28 Şubat’ın geçmişte yarattığı mağduriyetlere hep birlikte itiraz ettik, o konuyla ilgili hep birlikte tutum aldık, almaya da devam ediyoruz. Ama 28 Şubat’ın bir mağdurları daha var ki onları burada anmazsak, onların hakkını aramazsak çok büyük bir haksızlığa ortaklık etmiş oluruz. Emir komuta zinciri içinde, o günkü şartlarda, o gün kendisine verilen talimatla ispatlanan/ispatlanmayan, yazılı/yazısız emirle şu anda 28 Şubat davasından içeride insanlar yatıyor. 84 yaşında Çetin Doğan, 83 yaşında Fevzi Türkeri, 83 yaşında Yıldırım Türker, 79 yaşında Cevat Temel Özkaynak ve 78 yaşında Erol Özkasnak. Kiminin ben ziyaret ettiğimde yanağı delikti, beslenemiyordu kanser rahatsızlığından. Kimi birkaç dakika önce söylediğini hatırlayamaz hale gelmişti. Kimi tek başına yürüyemiyordu. Bu neyin kini, neyin intikamı? 28 Şubat yaşandı, hükümet değişti. Sen 28 Şubat’tan sonra Erbakan Hoca ile beraber Milli Görüş’te direnmek, devam etmek yerine sen ‘Milli Görüş gömleğini çıkardım’ dedin. Sen 28 Şubat sürecinin zaten dümen suyuna girdin. Zaten o 28 Şubat’ta yaşananların devamında, partinin iktidara getirilmesi sağlandı. Sen Amerikan destekli bir projenin, Amerikan destekli siyasi figürüsün, ürünüsün. Şimdi çıkmış buraya, belki de iktidarını borçlu olduğu o süreçte bir suçu, günahı olmayan, belki hayatının son günlerini geçirecek olan, bir huzurlu nefese muhtaç bu güzelim insanları içeride tutarak zulmediyorsun. Buradan çağrımdır: Af yetkini domuz bağcılara, Sivas Katliamı’nın katillerine, gözü dönmüş canilere kullanıyorsun ama sana o süreçte, siyasetin askere müdahalesi diye algılanan bir bütünün neresinde ve ne kadar sorumlu oldukları bilinmeyen insanlara, işin üzerinden geçmiş neredeyse 30 sene halen daha kin duyuyorsun. Eğer şu kadarcık vicdan, ahlak, devlet adamlığı varsa yarın bu insanlarla ilgili af yetkini kullanır, bu ayıbı bitirirsin. Bu ayıbı bitirmezsen her zaman söylüyorum, teyit edersin ki senin şuranda kalp yok, bir taş var.

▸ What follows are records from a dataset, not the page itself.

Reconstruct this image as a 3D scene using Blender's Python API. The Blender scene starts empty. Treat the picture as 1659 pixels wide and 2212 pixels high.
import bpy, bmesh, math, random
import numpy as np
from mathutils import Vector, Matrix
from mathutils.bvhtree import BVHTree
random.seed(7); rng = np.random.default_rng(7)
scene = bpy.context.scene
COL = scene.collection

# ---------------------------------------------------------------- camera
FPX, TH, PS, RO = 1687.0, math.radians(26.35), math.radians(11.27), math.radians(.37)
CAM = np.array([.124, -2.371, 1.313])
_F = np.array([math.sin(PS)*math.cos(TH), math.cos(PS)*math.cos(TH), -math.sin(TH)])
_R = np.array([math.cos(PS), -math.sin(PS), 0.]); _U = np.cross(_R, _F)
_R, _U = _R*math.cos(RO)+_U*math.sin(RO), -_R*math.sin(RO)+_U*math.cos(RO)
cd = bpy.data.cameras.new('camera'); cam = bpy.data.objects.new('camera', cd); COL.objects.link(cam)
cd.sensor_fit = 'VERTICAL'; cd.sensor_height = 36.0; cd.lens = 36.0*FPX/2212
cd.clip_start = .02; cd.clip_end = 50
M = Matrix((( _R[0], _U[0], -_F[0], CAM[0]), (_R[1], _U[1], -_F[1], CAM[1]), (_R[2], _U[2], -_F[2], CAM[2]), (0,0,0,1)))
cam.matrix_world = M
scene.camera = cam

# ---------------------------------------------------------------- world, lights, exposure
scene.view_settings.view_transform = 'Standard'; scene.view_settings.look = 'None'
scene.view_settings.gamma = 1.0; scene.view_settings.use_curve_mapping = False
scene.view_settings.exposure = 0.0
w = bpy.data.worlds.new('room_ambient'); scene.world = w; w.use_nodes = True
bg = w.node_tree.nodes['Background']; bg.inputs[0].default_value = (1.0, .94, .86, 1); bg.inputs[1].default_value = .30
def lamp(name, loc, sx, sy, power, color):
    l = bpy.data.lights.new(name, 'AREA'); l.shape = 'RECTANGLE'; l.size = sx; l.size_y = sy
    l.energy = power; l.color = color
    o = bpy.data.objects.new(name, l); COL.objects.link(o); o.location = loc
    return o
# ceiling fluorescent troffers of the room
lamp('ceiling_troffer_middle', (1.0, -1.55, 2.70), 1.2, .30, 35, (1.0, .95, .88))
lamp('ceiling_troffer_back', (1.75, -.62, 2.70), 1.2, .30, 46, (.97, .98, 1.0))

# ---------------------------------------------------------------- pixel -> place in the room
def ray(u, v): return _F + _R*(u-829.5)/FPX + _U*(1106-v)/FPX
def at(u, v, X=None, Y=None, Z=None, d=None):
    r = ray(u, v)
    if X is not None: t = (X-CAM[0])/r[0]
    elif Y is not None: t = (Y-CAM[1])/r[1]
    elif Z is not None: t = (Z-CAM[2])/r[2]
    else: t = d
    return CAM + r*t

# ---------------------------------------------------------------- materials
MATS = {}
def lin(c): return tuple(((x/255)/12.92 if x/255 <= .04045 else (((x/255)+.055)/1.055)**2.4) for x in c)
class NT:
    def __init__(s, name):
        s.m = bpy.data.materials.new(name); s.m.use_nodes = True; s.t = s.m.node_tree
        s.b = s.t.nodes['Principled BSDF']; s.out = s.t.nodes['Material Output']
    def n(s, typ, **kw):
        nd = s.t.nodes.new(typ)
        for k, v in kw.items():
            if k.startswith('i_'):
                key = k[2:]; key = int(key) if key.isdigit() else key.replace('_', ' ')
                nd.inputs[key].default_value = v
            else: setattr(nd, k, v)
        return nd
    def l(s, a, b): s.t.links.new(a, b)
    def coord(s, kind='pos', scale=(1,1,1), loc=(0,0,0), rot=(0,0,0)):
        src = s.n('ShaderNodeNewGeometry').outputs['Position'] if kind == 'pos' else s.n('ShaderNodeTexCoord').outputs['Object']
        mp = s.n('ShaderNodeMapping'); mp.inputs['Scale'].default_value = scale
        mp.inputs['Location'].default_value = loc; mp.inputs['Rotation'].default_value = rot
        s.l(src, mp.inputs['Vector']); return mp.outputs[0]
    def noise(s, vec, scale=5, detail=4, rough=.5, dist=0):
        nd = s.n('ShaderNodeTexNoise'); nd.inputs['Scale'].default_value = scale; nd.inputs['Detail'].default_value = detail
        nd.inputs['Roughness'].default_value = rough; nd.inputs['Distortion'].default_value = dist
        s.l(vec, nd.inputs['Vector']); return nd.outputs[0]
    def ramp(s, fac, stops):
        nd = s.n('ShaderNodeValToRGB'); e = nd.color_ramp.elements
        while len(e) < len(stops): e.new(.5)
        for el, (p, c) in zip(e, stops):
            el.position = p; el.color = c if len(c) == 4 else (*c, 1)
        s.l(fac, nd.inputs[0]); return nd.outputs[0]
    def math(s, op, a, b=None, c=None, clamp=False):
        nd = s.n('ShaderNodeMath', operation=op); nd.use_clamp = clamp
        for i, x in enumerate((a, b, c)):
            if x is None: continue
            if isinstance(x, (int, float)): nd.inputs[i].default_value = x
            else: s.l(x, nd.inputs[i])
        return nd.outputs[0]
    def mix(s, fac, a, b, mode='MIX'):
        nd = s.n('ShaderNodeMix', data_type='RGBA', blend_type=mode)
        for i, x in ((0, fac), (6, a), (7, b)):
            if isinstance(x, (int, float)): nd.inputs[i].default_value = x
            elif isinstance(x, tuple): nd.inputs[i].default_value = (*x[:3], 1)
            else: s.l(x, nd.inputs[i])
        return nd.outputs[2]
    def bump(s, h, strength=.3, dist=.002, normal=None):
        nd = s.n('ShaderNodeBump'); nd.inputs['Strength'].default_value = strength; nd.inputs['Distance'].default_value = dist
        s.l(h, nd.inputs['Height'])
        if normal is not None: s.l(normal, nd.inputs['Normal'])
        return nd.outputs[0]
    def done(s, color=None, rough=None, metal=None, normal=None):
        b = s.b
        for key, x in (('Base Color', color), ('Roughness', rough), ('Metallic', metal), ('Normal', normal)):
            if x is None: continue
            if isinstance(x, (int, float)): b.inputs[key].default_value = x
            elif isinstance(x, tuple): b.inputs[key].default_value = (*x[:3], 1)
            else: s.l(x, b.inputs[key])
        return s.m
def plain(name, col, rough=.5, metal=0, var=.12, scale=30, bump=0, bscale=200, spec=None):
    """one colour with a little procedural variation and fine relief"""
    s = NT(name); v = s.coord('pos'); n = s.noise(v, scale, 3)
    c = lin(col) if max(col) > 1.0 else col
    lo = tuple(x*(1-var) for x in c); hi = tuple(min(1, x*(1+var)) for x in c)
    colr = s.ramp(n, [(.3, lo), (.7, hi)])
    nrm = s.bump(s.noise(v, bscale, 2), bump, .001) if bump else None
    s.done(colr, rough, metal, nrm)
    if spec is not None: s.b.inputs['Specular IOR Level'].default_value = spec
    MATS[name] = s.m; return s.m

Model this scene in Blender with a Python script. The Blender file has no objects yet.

"ERBAKAN’IN MİLLİ GÖRÜŞ GÖMLEĞİNİ ÇIKARANLAR, 14 MAYIS SEÇİMLERİNDE FATİH ERBAKAN’IN SİYASİ HAREKETİNE SARILMIŞTI İKTİDARDA KALABİLMEK İÇİN”
Erbakan’ın Milli Görüş gömleğini çıkarıp başka bir şey kuşananlar, ‘BOP’un eş başkanı oldum’ diye sevinenler, televizyonda anlatanlar, Erbakan’ın siyasi çizgisine mesafe koyarken 14 Mayıs seçimlerinde Fatih Erbakan’ın siyasi hareketine sarılmıştı iktidarda kalabilmek için. Bu seçimde de ‘Biz tek başımıza giriyoruz. Milli Görüş’ü biz tekrar iktidar yapacağız. Bu çizgi, çizgi değildir’ dediler. Bizim de eski ittifak ortaklarımızdan bizden ayrılanlar var, eleştirenler, hatta sert eleştirenler var. Biz iki kelimeyle cevap veriyoruz: ‘Canları sağ olsun.’ Aradaki farka bakın, iki taraf da ittifak ortağından ayrılmış. Bir yandan hocasının emaneti ve son seçimlerdeki ittifak ortağına ağzına geleni söyleyen ve onlara ‘sirk cambazı’ diyen Erdoğan’a, A Haber, ‘Erbakan’a sirk cambazı dediniz, ne diyorsunuz’ demiş. A Haber’e, ‘Kendine gel, haddini bil, ben onların adını anmam’ demiş. Recep Tayyip Erdoğan’ın 14 Mayıs’ta oylarıyla kendini iktidarda tuttuğu Yeniden Refah seçmenine, hatta AK Parti ve MHP seçmenine, seçmenle kurduğu ilişkinin nasıl bir çıkar ilişkisi olduğunu, seçimden sonra hocasının oğluna sirk cambazı diyeni, soru soran kendi televizyonunun kanalına da nasıl fırça çektiğini gösteriyoruz ve şunu söylüyoruz: Cumhur ittifakı, renkleri koyu gri kasvetli bir iktidardır memleketin tepesine çökmüş. Bir gün kime felaket şimşeğini çaktıracağını, hangi yöreye ateş düşüreceklerini bilemezsiniz. Yönettikleri ülkede iş kazasıyla, güvencesiz olarak sınır dışında tuttuğu Mehmetçiğimizle, katleden erkeklerin şiddetine engel olmadıkları için, bireysel silahlanmaya negle olmadıkları için, kapı başındaki uyuşturucu satıcılarına engel olmadıkları için her gün birimizin ocağına ateş düşürebilecek bir korku ve suç ittifakıdır Cumhur İttifakı.”